Gystex ~

G: "Christ is simply not perfect. He is not always right and he doesn't know everything (he didn't know how to write, for instance)."

Clearly the Bible presents Jesus Christ as morally perfect. During His time on earth, He "emptied Himself" as Philippians 2 puts it, leaving a measure of His divine abilities and knowledge, but as we know (or ought to know) Him now, He is divine, perfect, impeccable, and so forth.

(Also, Jesus read from Isaiah in Luke 4:17-20, and quoted from the Old Testament quite a bit on many other occasions. And in John 8:8, Jesus wrote something on the ground (though the text doesn't say what it was -- one copyist's guess was that He wrote down the sins of the people standing around Him at the time). So I think there's more evidence that Jesus was quite literate than that He wasn't.)

G: "A lot of these little nitpicky contradictions become irrelevant if one simply accepts that the Bible was written by fallible human beings who got some stuff wrong."

Well, I agree that quite a few of the SAB's objections are rather nitpicky, and the one about the size of the mustard-seed is one example. Jesus was speaking in a predominantly agrarian society, not to a botanists' conference.

G: "It's simple logic that one cannot reasonably argue with:"

Watch:

G: "Human beings wrote the Bible. Human beings are imperfect and make errors sometimes. Therefore, the Bible can have errors. The argument I generally hear against this is, "Yes, but they were inspired by God, who is perfect, and therefore the Bible is perfect.""

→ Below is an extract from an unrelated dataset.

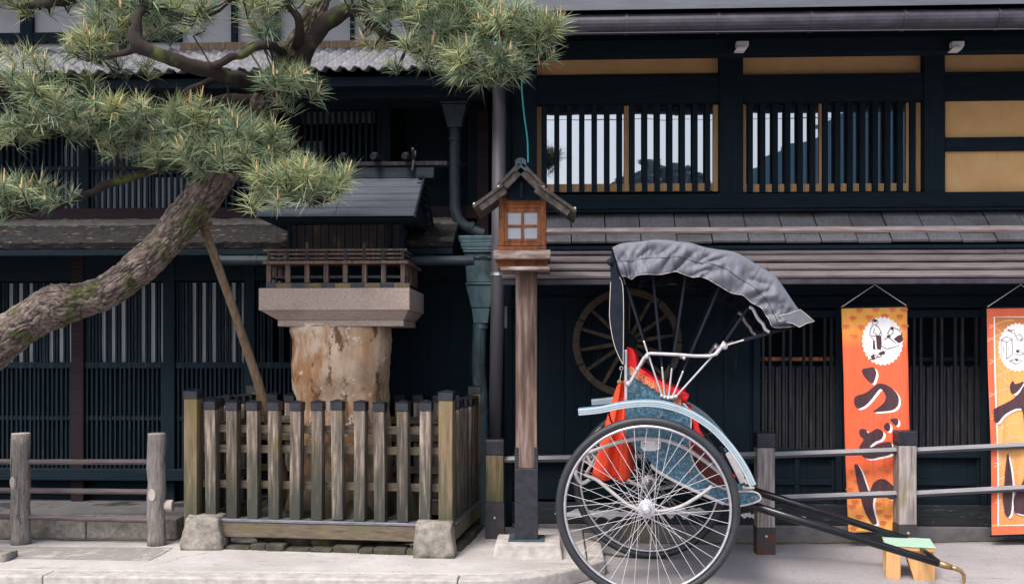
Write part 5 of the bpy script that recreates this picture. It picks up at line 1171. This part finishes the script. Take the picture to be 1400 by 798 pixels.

My argument is different (though I do believe that the human producers of the original Biblical text were specially inspired by God). It's simply that your premises --
(A) Human beings wrote the Bible,
(B) Human beings are imperfect and make errors sometimes, and
(C) Therefore the Bible can have errors --
do not actually imply the existence of any errors in the Bible. They only point out a scientific possibility. By the same approach, (A) Roger Bannister was a human being, and (B) human beings are rather slow and often, even at their best, run at a rate of less than a mile in four minutes, and (C) therefore, it was possible for Roger Bannister to run at a rate of less than a mile in four minutes on the day that he ran a mile in less than four minutes.

Again: the syllogism only shows the way to one possibility without precluding the opposite possibility. Dictionaries, science textbooks, and mathematical primers also are produced by human beings, but that does mean that they necessarily contain errors.